— START OF Entries —

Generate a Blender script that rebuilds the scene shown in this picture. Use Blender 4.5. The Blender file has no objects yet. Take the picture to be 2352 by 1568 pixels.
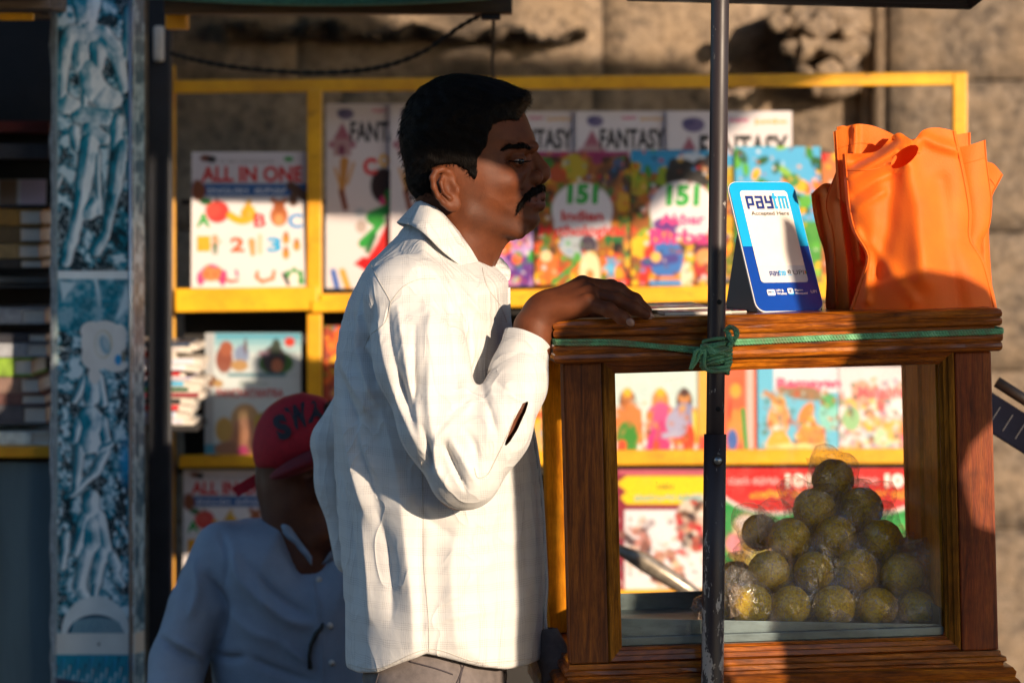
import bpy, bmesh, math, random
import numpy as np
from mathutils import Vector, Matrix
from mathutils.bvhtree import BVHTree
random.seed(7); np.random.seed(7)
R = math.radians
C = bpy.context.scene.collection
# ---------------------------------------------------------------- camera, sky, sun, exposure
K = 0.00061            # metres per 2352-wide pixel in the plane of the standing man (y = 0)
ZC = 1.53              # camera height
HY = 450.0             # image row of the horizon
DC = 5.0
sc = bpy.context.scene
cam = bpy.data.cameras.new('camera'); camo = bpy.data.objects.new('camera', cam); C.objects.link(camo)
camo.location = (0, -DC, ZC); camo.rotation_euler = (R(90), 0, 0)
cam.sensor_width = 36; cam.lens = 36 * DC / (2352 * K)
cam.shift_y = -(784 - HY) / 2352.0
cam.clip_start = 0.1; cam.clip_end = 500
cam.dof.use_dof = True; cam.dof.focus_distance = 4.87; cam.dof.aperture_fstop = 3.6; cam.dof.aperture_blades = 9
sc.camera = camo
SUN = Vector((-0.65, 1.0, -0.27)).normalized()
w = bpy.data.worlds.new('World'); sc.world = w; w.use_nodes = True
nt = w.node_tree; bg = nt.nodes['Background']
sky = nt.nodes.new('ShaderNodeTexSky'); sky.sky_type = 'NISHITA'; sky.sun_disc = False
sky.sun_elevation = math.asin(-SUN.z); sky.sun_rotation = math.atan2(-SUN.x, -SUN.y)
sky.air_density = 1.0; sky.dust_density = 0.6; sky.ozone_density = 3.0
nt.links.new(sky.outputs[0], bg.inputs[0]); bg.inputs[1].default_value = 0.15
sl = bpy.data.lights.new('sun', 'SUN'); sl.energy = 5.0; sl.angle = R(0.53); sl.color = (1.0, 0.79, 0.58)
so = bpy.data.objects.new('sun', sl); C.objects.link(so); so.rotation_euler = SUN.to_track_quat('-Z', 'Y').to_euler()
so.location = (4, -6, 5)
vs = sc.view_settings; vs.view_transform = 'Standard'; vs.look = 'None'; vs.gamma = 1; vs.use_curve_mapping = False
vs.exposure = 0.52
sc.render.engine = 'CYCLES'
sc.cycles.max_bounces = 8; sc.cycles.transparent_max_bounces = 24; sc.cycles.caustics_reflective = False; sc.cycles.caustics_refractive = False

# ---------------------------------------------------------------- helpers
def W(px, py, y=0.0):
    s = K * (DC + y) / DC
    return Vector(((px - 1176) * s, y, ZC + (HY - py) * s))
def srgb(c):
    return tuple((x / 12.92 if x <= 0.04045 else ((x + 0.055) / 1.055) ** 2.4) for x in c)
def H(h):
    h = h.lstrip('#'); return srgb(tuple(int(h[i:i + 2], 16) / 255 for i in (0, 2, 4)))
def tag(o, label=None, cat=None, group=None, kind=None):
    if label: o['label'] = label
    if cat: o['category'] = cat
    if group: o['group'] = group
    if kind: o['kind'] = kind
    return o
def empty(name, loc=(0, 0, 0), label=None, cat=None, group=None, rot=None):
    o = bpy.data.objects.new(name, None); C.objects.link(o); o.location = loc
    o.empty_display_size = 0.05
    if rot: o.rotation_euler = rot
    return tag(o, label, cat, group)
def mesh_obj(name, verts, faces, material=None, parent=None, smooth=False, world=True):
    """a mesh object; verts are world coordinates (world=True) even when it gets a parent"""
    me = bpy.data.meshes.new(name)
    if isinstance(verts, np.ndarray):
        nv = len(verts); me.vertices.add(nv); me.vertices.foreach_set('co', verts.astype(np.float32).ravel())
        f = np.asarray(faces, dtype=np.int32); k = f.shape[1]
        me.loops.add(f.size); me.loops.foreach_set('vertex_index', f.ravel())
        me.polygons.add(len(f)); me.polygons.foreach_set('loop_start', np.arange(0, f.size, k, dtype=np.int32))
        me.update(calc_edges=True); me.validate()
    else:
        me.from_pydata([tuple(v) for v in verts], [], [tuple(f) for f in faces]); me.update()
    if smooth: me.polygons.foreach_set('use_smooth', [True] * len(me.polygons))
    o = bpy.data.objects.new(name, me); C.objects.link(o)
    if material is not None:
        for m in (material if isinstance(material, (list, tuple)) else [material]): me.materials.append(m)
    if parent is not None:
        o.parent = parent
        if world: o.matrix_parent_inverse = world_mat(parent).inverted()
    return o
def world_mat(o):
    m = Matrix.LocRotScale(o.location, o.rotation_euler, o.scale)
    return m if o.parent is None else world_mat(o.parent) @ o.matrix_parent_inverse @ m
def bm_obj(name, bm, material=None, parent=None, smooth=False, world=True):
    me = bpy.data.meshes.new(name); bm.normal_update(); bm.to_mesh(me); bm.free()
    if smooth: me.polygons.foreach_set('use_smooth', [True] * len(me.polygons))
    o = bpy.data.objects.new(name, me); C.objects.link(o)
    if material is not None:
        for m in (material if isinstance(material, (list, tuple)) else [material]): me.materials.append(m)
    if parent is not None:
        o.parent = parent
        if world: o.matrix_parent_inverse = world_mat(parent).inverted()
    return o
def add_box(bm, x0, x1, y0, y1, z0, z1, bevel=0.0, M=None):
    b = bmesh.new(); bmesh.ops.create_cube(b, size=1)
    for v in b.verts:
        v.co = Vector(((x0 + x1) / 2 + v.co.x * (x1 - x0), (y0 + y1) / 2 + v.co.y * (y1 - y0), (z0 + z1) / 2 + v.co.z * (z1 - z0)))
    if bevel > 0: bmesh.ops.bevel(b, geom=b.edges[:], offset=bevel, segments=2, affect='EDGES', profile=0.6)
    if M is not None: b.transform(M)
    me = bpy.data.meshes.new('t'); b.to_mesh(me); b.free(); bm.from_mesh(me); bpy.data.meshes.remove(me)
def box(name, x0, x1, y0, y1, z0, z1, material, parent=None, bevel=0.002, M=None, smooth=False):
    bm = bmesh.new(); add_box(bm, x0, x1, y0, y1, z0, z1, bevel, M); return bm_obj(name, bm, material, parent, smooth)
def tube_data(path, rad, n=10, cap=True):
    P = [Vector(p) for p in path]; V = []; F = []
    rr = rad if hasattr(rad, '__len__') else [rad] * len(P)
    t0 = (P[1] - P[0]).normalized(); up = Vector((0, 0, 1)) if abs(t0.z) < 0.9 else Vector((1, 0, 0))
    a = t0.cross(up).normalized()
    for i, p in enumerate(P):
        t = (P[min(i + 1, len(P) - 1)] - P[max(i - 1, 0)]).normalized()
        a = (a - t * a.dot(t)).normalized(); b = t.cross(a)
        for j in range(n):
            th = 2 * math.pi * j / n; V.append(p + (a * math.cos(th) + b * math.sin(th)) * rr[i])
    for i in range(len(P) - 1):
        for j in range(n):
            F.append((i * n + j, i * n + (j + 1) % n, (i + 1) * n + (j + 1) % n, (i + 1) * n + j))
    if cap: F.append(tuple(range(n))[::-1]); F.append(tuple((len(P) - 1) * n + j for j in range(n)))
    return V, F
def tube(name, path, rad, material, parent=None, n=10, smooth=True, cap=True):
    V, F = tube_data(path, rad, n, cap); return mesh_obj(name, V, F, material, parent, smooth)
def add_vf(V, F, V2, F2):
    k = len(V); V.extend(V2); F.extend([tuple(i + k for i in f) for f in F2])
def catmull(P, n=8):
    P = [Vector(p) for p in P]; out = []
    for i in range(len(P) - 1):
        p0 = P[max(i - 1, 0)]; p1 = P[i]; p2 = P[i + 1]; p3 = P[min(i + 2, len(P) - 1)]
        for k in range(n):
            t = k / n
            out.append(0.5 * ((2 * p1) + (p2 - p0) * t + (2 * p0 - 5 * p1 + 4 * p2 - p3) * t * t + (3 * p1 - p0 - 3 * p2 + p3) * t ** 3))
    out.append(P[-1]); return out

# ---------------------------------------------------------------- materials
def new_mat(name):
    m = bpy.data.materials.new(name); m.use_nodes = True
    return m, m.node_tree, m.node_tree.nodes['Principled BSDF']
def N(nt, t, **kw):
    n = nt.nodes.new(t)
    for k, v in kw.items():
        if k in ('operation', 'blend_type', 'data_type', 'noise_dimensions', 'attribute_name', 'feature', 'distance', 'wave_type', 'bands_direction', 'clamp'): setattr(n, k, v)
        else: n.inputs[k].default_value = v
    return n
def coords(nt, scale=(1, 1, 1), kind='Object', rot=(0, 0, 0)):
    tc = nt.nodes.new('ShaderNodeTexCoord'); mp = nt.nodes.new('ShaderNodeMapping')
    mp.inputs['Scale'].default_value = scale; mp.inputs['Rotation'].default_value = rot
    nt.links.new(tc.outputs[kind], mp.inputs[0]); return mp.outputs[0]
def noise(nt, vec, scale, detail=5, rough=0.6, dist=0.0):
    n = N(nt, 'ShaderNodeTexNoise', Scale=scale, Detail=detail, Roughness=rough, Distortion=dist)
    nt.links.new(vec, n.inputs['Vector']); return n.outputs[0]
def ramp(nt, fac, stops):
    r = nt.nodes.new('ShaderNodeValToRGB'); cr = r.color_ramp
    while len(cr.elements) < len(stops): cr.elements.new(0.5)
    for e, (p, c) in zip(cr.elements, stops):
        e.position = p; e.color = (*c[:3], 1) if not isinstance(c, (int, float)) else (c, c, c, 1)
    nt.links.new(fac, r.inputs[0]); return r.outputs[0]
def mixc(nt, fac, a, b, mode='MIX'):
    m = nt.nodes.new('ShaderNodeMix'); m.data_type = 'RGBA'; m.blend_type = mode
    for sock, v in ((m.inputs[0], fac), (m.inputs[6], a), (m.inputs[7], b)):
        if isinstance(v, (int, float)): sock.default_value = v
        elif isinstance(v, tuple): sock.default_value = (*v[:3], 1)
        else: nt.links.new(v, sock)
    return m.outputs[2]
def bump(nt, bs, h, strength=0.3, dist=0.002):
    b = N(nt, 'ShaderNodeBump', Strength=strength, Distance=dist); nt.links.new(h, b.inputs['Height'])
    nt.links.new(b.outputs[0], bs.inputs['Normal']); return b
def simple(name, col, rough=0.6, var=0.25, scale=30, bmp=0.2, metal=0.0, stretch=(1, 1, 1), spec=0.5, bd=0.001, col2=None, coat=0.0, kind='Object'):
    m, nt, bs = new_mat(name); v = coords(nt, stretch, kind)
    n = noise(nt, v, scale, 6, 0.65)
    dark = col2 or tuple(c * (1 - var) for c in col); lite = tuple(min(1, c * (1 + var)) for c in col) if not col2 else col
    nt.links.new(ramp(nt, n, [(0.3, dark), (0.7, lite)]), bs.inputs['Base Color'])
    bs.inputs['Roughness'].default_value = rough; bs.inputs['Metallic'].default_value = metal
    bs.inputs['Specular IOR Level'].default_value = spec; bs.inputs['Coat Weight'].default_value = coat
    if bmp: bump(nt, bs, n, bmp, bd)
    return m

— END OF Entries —
— START OF Entries —

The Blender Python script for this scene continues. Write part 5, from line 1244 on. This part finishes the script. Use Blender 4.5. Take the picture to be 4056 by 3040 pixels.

— END OF Entries —

**Written instruction:** State only the number of lines in these entries that contain "script".

**Response to this exercise:** 2